Where \( a_0 = 0.529 \ \text{Å} \) is the Bohr radius (radius of ground state orbit).

8. Velocity and Time Period of Electron

Velocity in the \( n^\text{th} \) orbit:

\[
v_n = \frac{ke^2}{\hbar} \cdot \frac{1}{n}
\]

Time period of revolution:

\[
T_n = \frac{2\pi r_n}{v_n}
\]

Reinforces quantization of motion.

9. Limitations of the Bohr Model

• Applies only to hydrogen-like atoms (one electron)
• Cannot explain fine structure, Zeeman effect, or electron spin
• Circular orbit assumption conflicts with quantum principles
• Violates Heisenberg’s uncertainty principle

10. Successes of the Bohr Model

• Explained hydrogen spectrum accurately
• Predicted quantized energy levels
• Introduced key concepts of quantum theory
• Inspired future development of wave mechanics

11. Bohr–Sommerfeld Extension

• Introduced elliptical orbits
• Included quantization of radial and angular motions
• Provided improved spectral accuracy

Still semi-classical and later replaced by Schrödinger’s theory.

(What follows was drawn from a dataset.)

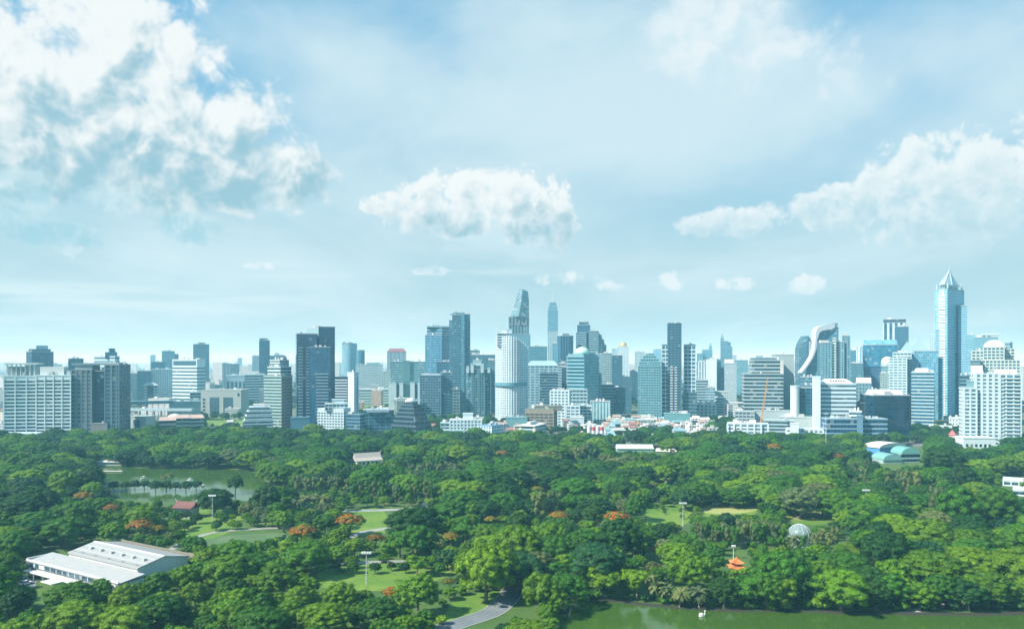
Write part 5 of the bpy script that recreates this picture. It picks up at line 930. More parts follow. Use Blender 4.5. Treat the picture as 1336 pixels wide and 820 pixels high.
def foliage(lobes, rng, dens=1.0, leaf=.8, up=.35, aspect=1.6, flat_split=None, core=.74):
    big = max(abs(l[0])+l[3] for l in lobes); zc = sum(l[2] for l in lobes)/len(lobes)-.15*big
    """lobes: (x,y,z,rx,ry,rz). Leaf sprays over the lobes plus a ragged inner mass. Returns V, F(list), mat index."""
    V, Fq, Ft, Mq, Mt = [], [], [], [], []; nv = 0
    for li, (x, y, z, rx, ry, rz) in enumerate(lobes):
        s = np.array([rx, ry, rz]); c = np.array([x, y, z])
        iv = ICO_V*s*core*(1+rng.uniform(-.16, .10, (len(ICO_V), 1)))+c
        V.append(iv); Ft.append(ICO_F+nv); nv += len(iv)
        area = 4*math.pi*((rx*ry)**.8+(rx*rz)**.8+(ry*rz)**.8)/3*1.0
        n = int(max(24, dens*area/(leaf*leaf)*1.05))
        d = rng.normal(size=(n, 3)); d /= np.linalg.norm(d, axis=1)[:, None]
        d[:, 2] = np.where((d[:, 2] < -.25) & (rng.random(n) < .7), -d[:, 2], d[:, 2])
        rad = rng.uniform(.72, 1.18, (n, 1))
        p = d*s*rad+c
        nrm = d/s; nrm /= np.linalg.norm(nrm, axis=1)[:, None]
        cg = p/np.array([big, big, big*.8])-np.array([0, 0, zc/(big*.8)]); cg /= np.linalg.norm(cg, axis=1)[:, None]+1e-9
        nrm = nrm*.55+cg*.75+rng.normal(size=(n, 3))*.42+np.array([0, 0, up*.7]); nrm /= np.linalg.norm(nrm, axis=1)[:, None]
        t = np.cross(nrm, rng.normal(size=(n, 3))); t /= np.linalg.norm(t, axis=1)[:, None]+1e-9
        b = np.cross(nrm, t); L = leaf*rng.uniform(.45, 1.3, (n, 1)); Wd = L/aspect
        droop = nrm*L*.18
        q = np.stack([p-t*L*.5-droop, p-b*Wd*.5, p+t*L*.5-droop, p+b*Wd*.5], 1).reshape(-1, 3)
        V.append(q); Fq.append(np.arange(nv, nv+4*n).reshape(-1, 4)); nv += 4*n
        if flat_split is not None: Mq.append(np.where((p[:, 2] > flat_split[0]) & (rng.random(n) < flat_split[1]), 1, 0))
        else: Mq.append(np.zeros(n, int))
    V = np.concatenate(V); faces_t = np.concatenate(Ft); faces_q = np.concatenate(Fq)
    return V, faces_t, faces_q, np.concatenate(Mq)
def np_mesh(name, V, FT, FQ, mq, mats):
    me = bpy.data.meshes.new(name); nt, nq = len(FT), len(FQ)
    me.vertices.add(len(V)); me.vertices.foreach_set('co', V.astype(np.float32).ravel())
    me.loops.add(nt*3+nq*4); me.loops.foreach_set('vertex_index', np.concatenate([FT.ravel(), FQ.ravel()]).astype(np.int32))
    me.polygons.add(nt+nq); me.polygons.foreach_set('loop_start', np.concatenate([np.arange(nt)*3, nt*3+np.arange(nq)*4]).astype(np.int32))
    me.polygons.foreach_set('loop_total', np.concatenate([np.full(nt, 3), np.full(nq, 4)]).astype(np.int32))
    me.polygons.foreach_set('material_index', np.concatenate([np.zeros(nt, int), mq]).astype(np.int32))
    me.update(calc_edges=True)
    for m in mats: me.materials.append(m)
    return me
def trunk_mb(H, r, limbs, lean=(0, 0)):
    m = MB(); zf = .42*H; prev = (0, 0, 0)
    m.tube((0, 0, -.2), (lean[0]*.4, lean[1]*.4, zf*.5), r*1.25, r*.95, 8); m.tube((lean[0]*.4, lean[1]*.4, zf*.5-.05), (lean[0], lean[1], zf), r*.95, r*.8, 8)
    for x, y, z in limbs: m.tube((lean[0], lean[1], zf*.85), (x*.55, y*.55, zf+(z-zf)*.6), r*.55, r*.3, 6); m.tube((x*.55, y*.55, zf+(z-zf)*.6), (x*.95, y*.95, z), r*.3, r*.1, 5)
    return m
class Proto: pass
PROTO = {}
def make_proto(kind, var, seed):
    rng = np.random.default_rng(seed); p = Proto(); p.kind = kind; lobes = []
    ra = lambda a, b: rng.uniform(a, b)
    if kind == 'rain_tree':      # broad umbrella, unit crown radius 9, height 13
        p.r, p.h = 10.4, 13.5
        ph = rng.uniform(0, 6.28, 4)
        lobes.append((0, 0, 8.2, 6.2, 6.2, 3.6))
        for k in range(6): a = k*1.05+ra(0, .5); lobes.append((4.6*math.cos(a), 4.6*math.sin(a), 7.4+ra(-.6, .6), ra(2.8, 3.6), ra(2.8, 3.6), ra(2.0, 2.8)))
        for k in range(62):
            a = 2.4*k+ra(-.3, .3); q = math.sqrt((k+.4)/62); wob = 1+.10*math.sin(2*a+ph[0])+.09*math.sin(3*a+ph[1])+.05*math.sin(5*a+ph[2]); rr = 7.9*q*wob
            lobes.append((rr*math.cos(a), rr*math.sin(a), 6.0+6.2*math.sqrt(max(0, 1-(q*.98)**2))+ra(-.7, .55), ra(1.0, 2.0), ra(1.0, 2.0), ra(.7, 1.25)))
        for k in range(16): a = k*.4+ra(0, .3); rr = ra(5.6, 7.4); lobes.append((rr*math.cos(a), rr*math.sin(a), 5.2+ra(-1.0, .8), ra(1.0, 1.7), ra(1.0, 1.7), ra(.7, 1.2)))
        lf, tr, up = .52, .5, .55
    elif kind == 'round_tree':   # dense dome
        p.r, p.h = 7.0, 11.8
        ph = rng.uniform(0, 6.28, 4); lobes.append((0, 0, 6.6, 4.1, 4.1, 3.6))
        for k in range(52):
            a = 2.4*k+ra(-.3, .3); u = (k+.5)/52; el = math.asin(max(-.98, 1-1.5*u)); ce, se = math.cos(el), math.sin(el); wob = 1+.12*math.sin(2*a+ph[0])+.10*math.sin(3*a+ph[1]+2*el)
            lobes.append((5.0*ce*math.cos(a)*wob, 5.0*ce*math.sin(a)*wob, 6.6+4.2*se+ra(-.5, .5), ra(.8, 1.5), ra(.8, 1.5), ra(.65, 1.1)))
        lf, tr, up = .46, .36, .3
    elif kind == 'layered_tree': # open, layered, irregular
        p.r, p.h = 7.3, 12.0
        for k in range(7): a = ra(0, 6.28); z = ra(4.6, 8.6); rr = ra(.5, 3.0); lobes.append((rr*math.cos(a), rr*math.sin(a), z, ra(2.2, 3.2), ra(2.2, 3.2), ra(1.3, 2.0)))
        hubs = list(lobes)
        for k in range(40): hx, hy, hz, h1, h2, h3 = hubs[k % 7]; a = ra(0, 6.28); e = ra(-.2, 1.3); lobes.append((hx+h1*1.05*math.cos(a)*math.cos(e), hy+h2*1.05*math.sin(a)*math.cos(e), hz+h3*1.1*math.sin(e)+ra(-.2, .4), ra(.7, 1.5), ra(.7, 1.5), ra(.5, 1.0)))
        lf, tr, up = .48, .32, .5
    elif kind == 'feathery_tree': # upright plumes
        p.r, p.h = 3.4, 13.0
        for k in range(13): a = 2.4*k; rr = ra(.3, 2.3); z = ra(3.4, 10.5); lobes.append((rr*math.cos(a), rr*math.sin(a), z, ra(.9, 1.4), ra(.9, 1.4), ra(1.6, 2.6)*(1-.03*z)))
        lf, tr, up = .75, .25, .1
    elif kind == 'flame_tree':
        p.r, p.h = 6.8, 8.5
        lobes.append((0, 0, 5.4, 4.4, 4.4, 1.8))
        for k in range(36): a = 2.4*k+ra(-.3, .3); q = math.sqrt((k+.4)/36); rr = 5.4*q; lobes.append((rr*math.cos(a), rr*math.sin(a), 7.4-2.4*q*q+ra(-.4, .3), ra(.9, 1.6), ra(.9, 1.6), ra(.5, .9)))
        lf, tr, up = .62, .3, .5
    elif kind == 'shrub':
        p.r, p.h = 2.2, 3.0
        for k in range(8): a = 2.4*k; rr = ra(.2, 1.5); lobes.append((rr*math.cos(a), rr*math.sin(a), ra(.9, 2.0), ra(.7, 1.1), ra(.7, 1.1), ra(.6, .9)))
        lf, tr, up = .55, .08, .3
    fs = (5.6, .74) if kind == 'flame_tree' else None
    V, FT, FQ, mq = foliage(lobes, rng, 1.25 if kind != 'feathery_tree' else 1.6, lf, up, 1.7 if kind != 'feathery_tree' else 3.2, fs)
    if kind == 'feathery_tree': pass
    p.data = (V, FT, FQ, mq); p.lean = (ra(-.5, .5), ra(-.5, .5))
    p.limbs = [lobes[k][:3] for k in range(1, min(len(lobes), 14), 2 if kind in ('rain_tree', 'layered_tree') else 3)]
    p.tr = tr; p.crown = {}; p.trunk = trunk_mb(p.h, tr, p.limbs, p.lean).mesh('trunk', BARK, True)
    return p
def crown_mesh(p, tone):
    if tone not in p.crown:
        V, FT, FQ, mq = p.data
        p.crown[tone] = np_mesh('crown', V, FT, FQ, mq, [LEAF[tone], LEAF['flame']] if p.kind == 'flame_tree' else [LEAF[tone]])
    return p.crown[tone]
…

12. Comparison with Quantum Mechanics

• Bohr: electrons in fixed orbits
• Schrödinger: electrons as wavefunctions in orbitals
• Bohr’s energy levels match the quantum mechanical hydrogen atom, but wave mechanics provides deeper and more general framework

13. Experimental Verification

• Hydrogen spectral lines matched precisely
• Balmer series: visible spectrum lines
• Lyman and Paschen series: UV and IR, respectively
• Rydberg constant confirmed via spectroscopic measurements

14. Legacy and Influence on Modern Theory

Bohr’s model:

• Bridged classical and quantum physics
• Influenced the Copenhagen interpretation
• Demonstrated necessity of quantization
• Provided stepping stone toward full quantum theory

15. Conclusion

The Bohr model of hydrogen was a revolutionary yet transitional model in atomic physics. While it fell short of explaining complex atoms, it captured the essence of quantization and paved the way for modern quantum mechanics. Its elegance and predictive power continue to make it a cornerstone of physics education.